St. Thomas Aquinas Embraces Creation Care
St. Thomas Aquinas Parish and School have been engaged in caring for creation for quite a while. The school was recognized as a US Department of Education Green Ribbon School in 2014 based on the three pillars of reducing our environmental impact, health and wellness of students and staff, and environmental education across the curriculum. Similarly, the parish Creation Care Ministry has been active since 2007 raising awareness of environmental issues and helping parishioners to lower their own environmental impact.
But since Pope Francis released his 2015 encyclical “Laudato Si’: On Care for our Common Home”, creation care at St. Thomas is becoming part of the parish culture.
Caring for creation has a spiritual foundation; it has been part of Catholic social teaching for decades. Parishioners learned more about the faith perspective of creation care through several Laudato Si’ study groups. Students in the school created a Laudato Si’ wall hanging representing its core messages. Pope Francis encourages us to live lives of Christian simplicity. The Lent 4.2 program in the spring of 2017 gave suggestions for how to reduce our environmental impact by asking us to examine the everyday choices we make. Speakers from organizations such as Bread for the World, Sierra Club, and Hoosier Environmental Council helped us see how these issues affect our communities and called us to take action to support our neighbors.
In 2015, Pope Francis also asked Catholics to join with other Christians in prayer annually on September 1, the World Day of Prayer for the Care of Creation. September 1 marks the beginning of the Season of Creation, which lasts until the feast day of St. Francis of Assisi on October 4. The Season of Creation at STA has been celebrated with prayer services in both the parish and the school. The 2017 prayer service was an ecumenical service with our neighbors, Fairview Presbyterian and Common Ground Christian Churches. People were asked to #LiveLaudatoSi by committing to take concrete actions in their lives. They wrote their pledges on leaves that were added to the tree display in the church narthex.
St. Thomas Aquinas is working to reduce its carbon footprint on the STA campus. In late fall, 2016, almost 700 fluorescent tubes were replaced with more energy efficient LED bulbs. A plan is in place to change all the remaining lights to LEDs and to install motion sensors so that spaces are lit only when occupied. The parish has also started on the path toward becoming an Energy Star Congregation through a capital campaign that will replace aging HVAC equipment with energy efficient models, repair the roof, and seal air leaks. Once more immediate needs have been met, the parish would like to install solar panels to further reduce our carbon footprint. A solar analysis of the campus shows that we have several excellent potential sites for installing solar panels.

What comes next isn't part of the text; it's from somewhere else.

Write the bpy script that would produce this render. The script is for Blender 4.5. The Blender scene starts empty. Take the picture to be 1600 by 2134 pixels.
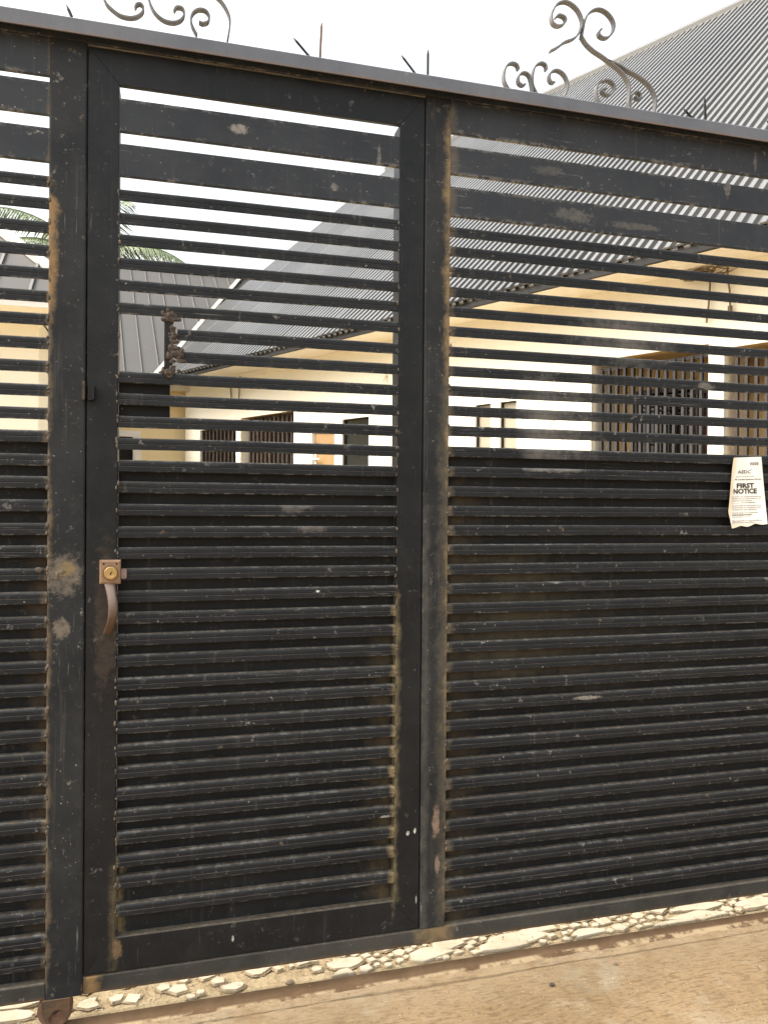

STA is well known in the local community for our annual parish festival, Sausagefest. This year’s festival also demonstrated the parish commitment to caring for creation. The food containers were switched from expanded polystyrene to plant based containers and the recycling was increased to include as much as possible. Cardboard, aluminum cans, plastic bottles, plastic cups, glass wine bottles – even the plastic table coverings, plastic wrap on cases of water and the bags for ice were recycled, leading to a 50% increase by volume in the amount of recycling at the 2017 festival.
In Laudato Si, Pope Francis says, “Living our vocation to be protectors of God’s handiwork is essential to a life of virtue; it is not an optional or a secondary aspect of our Christian experience”. (paragraph 217) St. Thomas Aquinas is responding to that call to action.